Bob Savary completed his 27-year career with the Bath Police Department Aug. 1 as deputy chief. He is now a command evaluation review officer with the U.S. Navy’s Supervisor of Shipbuilding, Conversion and Repair. Alex Lear / The Forecaster

BATH — After a nearly 27-year career with the Police Department that saw him work his way up from officer to deputy chief, Bob Savary has retired to follow a different career path.

The 50-year-old Bath resident’s last day with the Police Department was Aug. 1. Four days later, he began work as a command evaluation review officer with the U.S. Navy’s Supervisor of Shipbuilding, Conversion and Repair, serving under the U.S. inspector general. He works in the SupShip building across from Bath Iron Works.

“I’m pretty excited; it’s a good change,” Savary said at his home Aug. 2, noting that he thought his background in criminal and police misconduct investigations would “translate pretty well in this new endeavor … (although) I’m still going to have a lot to learn.”

Savary, who has a wife and two children, grew up in Derry, New Hampshire, and attended the University of Southern Maine. He started with the Bath police in November 1992, rising through the ranks from officer to corporal, patrol sergeant and detective sergeant, before becoming the department’s fourth-ever lieutenant in 2013.

That title changed about a year ago to deputy chief, and Chief Mike Field said Monday that he is in the process of interviewing internally for Savary’s replacement, a process he hopes to conclude later this month.

“Bob has spent over half his life dedicated to this profession,” Field said. “He had a very successful career working through the ranks from patrol officer to deputy chief. This in itself tells you what kind of person he was. He will be truly missed, but we wish him the best.”

At the time of his promotion to lieutenant, Savary was excited to get back into the department’s patrol division. Change has been a healthy part of his career.

“I’ve been really blessed with having various stages of my career to keep it fresh and new,” he said. He was proud as a detective to “solve a lot of big cases (and) put some bad guys in prison,” he added.

After 25 years with the department Savary was able to collect a pension, so he started to look for the next new experience.

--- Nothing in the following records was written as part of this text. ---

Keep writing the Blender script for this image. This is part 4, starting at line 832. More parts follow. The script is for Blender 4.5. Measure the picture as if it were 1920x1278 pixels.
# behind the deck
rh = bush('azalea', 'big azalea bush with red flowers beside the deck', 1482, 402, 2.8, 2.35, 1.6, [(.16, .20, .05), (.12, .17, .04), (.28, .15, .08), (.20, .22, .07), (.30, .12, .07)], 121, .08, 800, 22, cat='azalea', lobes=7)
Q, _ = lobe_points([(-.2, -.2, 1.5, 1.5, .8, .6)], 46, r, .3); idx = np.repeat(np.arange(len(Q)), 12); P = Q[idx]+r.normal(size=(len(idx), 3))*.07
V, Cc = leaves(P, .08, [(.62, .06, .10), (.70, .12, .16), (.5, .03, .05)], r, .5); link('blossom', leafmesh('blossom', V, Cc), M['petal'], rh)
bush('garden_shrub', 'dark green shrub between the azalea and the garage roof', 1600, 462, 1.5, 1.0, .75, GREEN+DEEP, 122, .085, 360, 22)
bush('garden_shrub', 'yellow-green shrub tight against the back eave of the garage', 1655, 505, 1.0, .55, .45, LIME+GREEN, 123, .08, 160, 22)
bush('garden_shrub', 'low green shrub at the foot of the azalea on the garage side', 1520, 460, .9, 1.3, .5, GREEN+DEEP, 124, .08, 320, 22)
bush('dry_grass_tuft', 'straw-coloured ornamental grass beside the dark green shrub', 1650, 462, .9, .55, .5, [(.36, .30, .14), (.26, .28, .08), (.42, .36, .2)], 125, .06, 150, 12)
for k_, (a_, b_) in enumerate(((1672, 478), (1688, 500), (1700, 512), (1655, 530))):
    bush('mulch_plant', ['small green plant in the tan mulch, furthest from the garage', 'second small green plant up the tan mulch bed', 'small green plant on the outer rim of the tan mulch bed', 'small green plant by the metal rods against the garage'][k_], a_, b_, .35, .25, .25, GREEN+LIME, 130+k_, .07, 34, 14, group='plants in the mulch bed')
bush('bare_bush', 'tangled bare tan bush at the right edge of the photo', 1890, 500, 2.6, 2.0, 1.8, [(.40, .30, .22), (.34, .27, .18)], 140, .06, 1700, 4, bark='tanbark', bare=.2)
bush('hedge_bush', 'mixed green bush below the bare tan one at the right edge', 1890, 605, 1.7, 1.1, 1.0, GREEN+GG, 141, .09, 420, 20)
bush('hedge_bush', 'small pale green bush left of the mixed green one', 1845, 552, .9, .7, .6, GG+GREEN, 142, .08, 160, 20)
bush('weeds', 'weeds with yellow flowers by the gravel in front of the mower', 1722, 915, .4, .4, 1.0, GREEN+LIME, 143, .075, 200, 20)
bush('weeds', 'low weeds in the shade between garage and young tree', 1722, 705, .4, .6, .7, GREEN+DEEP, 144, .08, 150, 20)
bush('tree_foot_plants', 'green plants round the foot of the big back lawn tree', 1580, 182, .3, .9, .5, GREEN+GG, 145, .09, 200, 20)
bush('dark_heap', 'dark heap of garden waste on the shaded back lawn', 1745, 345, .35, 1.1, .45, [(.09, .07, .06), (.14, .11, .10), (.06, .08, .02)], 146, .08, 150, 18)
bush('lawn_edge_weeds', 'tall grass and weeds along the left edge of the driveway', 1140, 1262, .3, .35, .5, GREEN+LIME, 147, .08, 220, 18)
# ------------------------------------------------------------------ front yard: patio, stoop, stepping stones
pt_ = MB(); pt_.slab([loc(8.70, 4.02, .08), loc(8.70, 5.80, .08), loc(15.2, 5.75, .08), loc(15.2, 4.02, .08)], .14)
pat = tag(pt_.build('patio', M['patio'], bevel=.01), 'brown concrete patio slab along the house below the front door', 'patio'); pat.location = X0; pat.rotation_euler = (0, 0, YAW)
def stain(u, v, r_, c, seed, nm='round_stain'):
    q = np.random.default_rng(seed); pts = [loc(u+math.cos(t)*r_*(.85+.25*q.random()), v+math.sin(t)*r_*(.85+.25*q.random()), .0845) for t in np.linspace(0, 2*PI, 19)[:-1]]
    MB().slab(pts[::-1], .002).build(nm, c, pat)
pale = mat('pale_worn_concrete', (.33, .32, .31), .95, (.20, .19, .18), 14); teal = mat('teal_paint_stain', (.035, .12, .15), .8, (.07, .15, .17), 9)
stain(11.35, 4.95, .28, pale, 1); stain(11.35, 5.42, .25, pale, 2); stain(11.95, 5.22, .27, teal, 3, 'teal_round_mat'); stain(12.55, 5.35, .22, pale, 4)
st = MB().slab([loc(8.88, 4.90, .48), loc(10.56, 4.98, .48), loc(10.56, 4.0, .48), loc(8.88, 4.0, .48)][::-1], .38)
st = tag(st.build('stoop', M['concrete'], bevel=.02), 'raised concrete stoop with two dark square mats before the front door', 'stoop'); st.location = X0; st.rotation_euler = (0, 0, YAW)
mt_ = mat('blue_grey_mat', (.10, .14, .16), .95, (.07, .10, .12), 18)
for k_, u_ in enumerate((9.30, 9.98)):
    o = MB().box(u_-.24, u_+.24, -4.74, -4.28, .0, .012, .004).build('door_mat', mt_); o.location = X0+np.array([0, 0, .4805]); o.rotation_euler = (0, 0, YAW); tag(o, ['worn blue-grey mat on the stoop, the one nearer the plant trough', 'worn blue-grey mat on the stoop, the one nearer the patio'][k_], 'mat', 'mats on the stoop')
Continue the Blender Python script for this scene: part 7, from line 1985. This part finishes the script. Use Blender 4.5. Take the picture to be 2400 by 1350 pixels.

“That’s been the plan all along,” he said, “waiting for the right opportunity. And then this came along, and was just a tremendous opportunity. You’d be a fool to pass it up.”

Highs and lows

Savary said he saw public scrutiny of police grow during his nearly three decades in law enforcement.

“When I first was on patrol, you could pretty much be guaranteed a physical altercation with a drunken person for whatever reason; a barroom fight, a domestic disturbance” each weekend, he said. “… Now, those things don’t occur as often, but at the same time the level of respect (for police) has gone down.”

Face-to-face interactions that involve more respect have given way to public opinions vented on social media, he noted.

But “at the same time, there are a lot of good folks out there that appreciate what law enforcement does,” Savary said. “The pendulum will go back and forth.”

After the terrorist attacks of Sept. 11, 2001, public opinion of police was strong, he said. The pendulum then swayed back the other way, and is now about in the middle, he suggested.

“An interesting quote that I heard somewhere along the way, and it’s so true … ‘the better you do your job, the less they think they need you,'” Savary said.

Savary has earned various awards over the years, including recognition for bravery and superior performance in 2005 when police were chasing an armed robber from Waldoboro. During a standoff at the Chandler Drive shopping center the man shot at Savary’s cruiser.

That remains the most harrowing moment of his career.

“There was a time when I would think about that incident every day,” he said. “The further you get away from it, the less you think about it. … If it hadn’t have gone the way that it did, I don’t know if I would have been able to finish my career. If one of our fellow (officers) was hurt, or God forbid, killed. But the bad guy, he ended up being killed, and all the good guys went home.”

Savary said he remains grateful to have survived the encounter, noting that “it could have ended a lot worse, but it didn’t.”

“There have been scenes where you see blood, and people at their worst, and they fight with their spouse, or their family member or their neighbor, and things go badly,” he said. “You see that. But you kind of get desensitized over the years. … You do your job, you kind of put your blinders on and you do what you do.”

Cases like those, or when someone has stolen their parents’ life savings, can shake one’s faith in humanity, Savary said. But again, it’s like that pendulum, with good guys and bad guys, tough days and better ones.

Savary smiled as he recalled an elderly resident who had been aided by an officer in some snow shoveling.

“Since then, every Tuesday, he’d bring in muffins, or cookies or doughnuts, just to say thanks,” Savary said. “You kind of look forward to that, you know.”